_Data section_
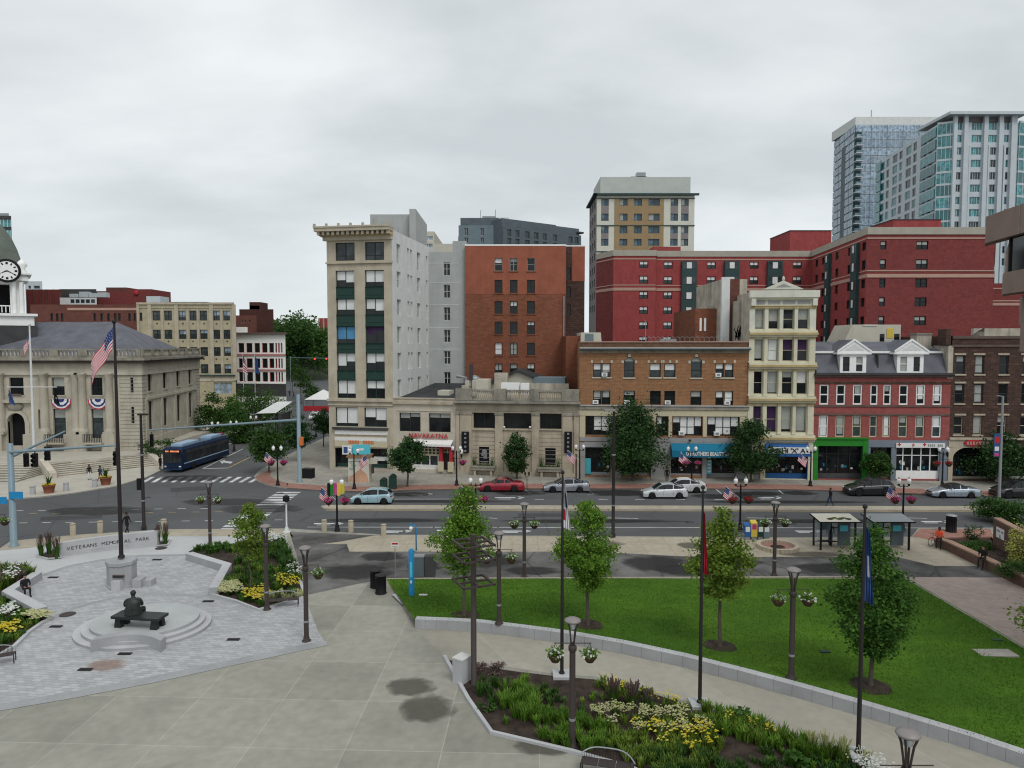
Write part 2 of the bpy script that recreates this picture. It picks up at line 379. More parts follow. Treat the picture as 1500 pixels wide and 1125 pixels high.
sheet('park_sidewalk',[(472,797),(500,793),(548,784.5),(560,784),(1150,788),(1335,787),(1455,787),(1600,787),(1500,862),(1437,829),(1370,829),(1310,815),(1180,816),(1000,815),(870,808),(512,808),(508,797)],KZ+.008,'sidewalk_tan')
sheet('brick_bus_stop_paving',[(1337,785.5),(1347,774.6),(1450,774.6),(1456,787),(1380,795)],KZ+.012,'brick_red_paving')
sheet('pink_plaza',[(1330,845.5),(1480,846),(1620,930),(1600,1010),(1500,946),(1487,939)],KZ+.008,'pink_paving')
sheet('sidewalk',[(-400,840),(0,803.5),(16,792.6),(60,788.6),(112,783.6),(246,775.6),(420,774.6),(430,786),(250,785),(120,794),(0,806),(-400,860)],KZ+.004,'sidewalk_tan')
sheet('memorial_terrace',[(-400,862),(0,806.5),(120,794.5),(250,785.5),(417,785.5),(450,872),(300,905),(0,960),(-400,1040)],KZ+.008,'light_concrete')
sheet('memorial_paving',[(-300,1090),(-100,900),(0,865),(62,842),(100,829),(150,819),(205,813),(272,812),(380,840),(446,873),(466,925),(478,943),(443,950),(330,974),(220,998),(110,1018),(0,1037)],KZ+.012,'granite_pavers')
sheet('paving_border',[(-300,1090),(0,1031),(110,1012),(220,991),(330,968),(443,944),(478,939),(480,945),(443,953),(330,977),(220,1001),(110,1022),(0,1041)],KZ+.016,'granite_band')
g=MB()
def arcband(pts,wd,z,mat,mb=None):
 ps=[G(u,v,z) for u,v in pts];o=[]
 for i,p in enumerate(ps):
  d=(ps[min(i+1,len(ps)-1)]-ps[max(i-1,0)]).normalized();n=Vector((-d.y,d.x,0))*wd/2;o.append((p+n,p-n))
 for i in range(len(o)-1):mb.quad(o[i][1],o[i+1][1],o[i+1][0],o[i][0],mat)
arcband([(62,843),(100,829.5),(150,820),(205,814),(272,813)],.45,KZ+.016,'granite_band',g)
arcband([(62,912),(110,890),(165,876),(225,870),(306,873),(345,882)],.4,KZ+.016,'granite_band',g)
structure('paving_bands',g)
WALLF=[(608,921),(655,923),(700,925.5),(760,933),(830,942.5),(910,957),(1000,977),(1080,998),(1160,1020),(1250,1046),(1330,1070),(1420,1098),(1500,1126),(1640,1180)]
sheet('curved_walk',[(655,964)]+[(608,922),(655,924),(700,926.5),(760,934),(830,943.5),(910,958),(1000,978),(1080,999),(1160,1021),(1250,1047),(1330,1071),(1420,1099),(1500,1127),(1640,1181),(1640,1300),(1290,1128),(1240,1108),(1160,1078),(1060,1045),(960,1013),(870,991),(820,988)],KZ+.004,'walk_concrete')
LB=[(566,848),(640,848),(760,847),(900,846),(1010,846),(1120,845),(1230,845),(1326,844.5)]
WT=[(608,907),(655,909),(700,911.5),(760,919),(830,928),(910,941),(1000,959),(1080,977),(1160,997),(1250,1022),(1330,1047),(1420,1077),(1500,1106),(1640,1158)]
WZ=KZ+.5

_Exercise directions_
Omit any images, then output the listing exactly.

_Result for this task_
Write part 2 of the bpy script that recreates this picture. It picks up at line 379. More parts follow. Treat the picture as 1500 pixels wide and 1125 pixels high.
sheet('park_sidewalk',[(472,797),(500,793),(548,784.5),(560,784),(1150,788),(1335,787),(1455,787),(1600,787),(1500,862),(1437,829),(1370,829),(1310,815),(1180,816),(1000,815),(870,808),(512,808),(508,797)],KZ+.008,'sidewalk_tan')
sheet('brick_bus_stop_paving',[(1337,785.5),(1347,774.6),(1450,774.6),(1456,787),(1380,795)],KZ+.012,'brick_red_paving')
sheet('pink_plaza',[(1330,845.5),(1480,846),(1620,930),(1600,1010),(1500,946),(1487,939)],KZ+.008,'pink_paving')
sheet('sidewalk',[(-400,840),(0,803.5),(16,792.6),(60,788.6),(112,783.6),(246,775.6),(420,774.6),(430,786),(250,785),(120,794),(0,806),(-400,860)],KZ+.004,'sidewalk_tan')
sheet('memorial_terrace',[(-400,862),(0,806.5),(120,794.5),(250,785.5),(417,785.5),(450,872),(300,905),(0,960),(-400,1040)],KZ+.008,'light_concrete')
sheet('memorial_paving',[(-300,1090),(-100,900),(0,865),(62,842),(100,829),(150,819),(205,813),(272,812),(380,840),(446,873),(466,925),(478,943),(443,950),(330,974),(220,998),(110,1018),(0,1037)],KZ+.012,'granite_pavers')
sheet('paving_border',[(-300,1090),(0,1031),(110,1012),(220,991),(330,968),(443,944),(478,939),(480,945),(443,953),(330,977),(220,1001),(110,1022),(0,1041)],KZ+.016,'granite_band')
g=MB()
def arcband(pts,wd,z,mat,mb=None):
 ps=[G(u,v,z) for u,v in pts];o=[]
 for i,p in enumerate(ps):
  d=(ps[min(i+1,len(ps)-1)]-ps[max(i-1,0)]).normalized();n=Vector((-d.y,d.x,0))*wd/2;o.append((p+n,p-n))
 for i in range(len(o)-1):mb.quad(o[i][1],o[i+1][1],o[i+1][0],o[i][0],mat)
arcband([(62,843),(100,829.5),(150,820),(205,814),(272,813)],.45,KZ+.016,'granite_band',g)
arcband([(62,912),(110,890),(165,876),(225,870),(306,873),(345,882)],.4,KZ+.016,'granite_band',g)
structure('paving_bands',g)
WALLF=[(608,921),(655,923),(700,925.5),(760,933),(830,942.5),(910,957),(1000,977),(1080,998),(1160,1020),(1250,1046),(1330,1070),(1420,1098),(1500,1126),(1640,1180)]
sheet('curved_walk',[(655,964)]+[(608,922),(655,924),(700,926.5),(760,934),(830,943.5),(910,958),(1000,978),(1080,999),(1160,1021),(1250,1047),(1330,1071),(1420,1099),(1500,1127),(1640,1181),(1640,1300),(1290,1128),(1240,1108),(1160,1078),(1060,1045),(960,1013),(870,991),(820,988)],KZ+.004,'walk_concrete')
LB=[(566,848),(640,848),(760,847),(900,846),(1010,846),(1120,845),(1230,845),(1326,844.5)]
WT=[(608,907),(655,909),(700,911.5),(760,919),(830,928),(910,941),(1000,959),(1080,977),(1160,997),(1250,1022),(1330,1047),(1420,1077),(1500,1106),(1640,1158)]
WZ=KZ+.5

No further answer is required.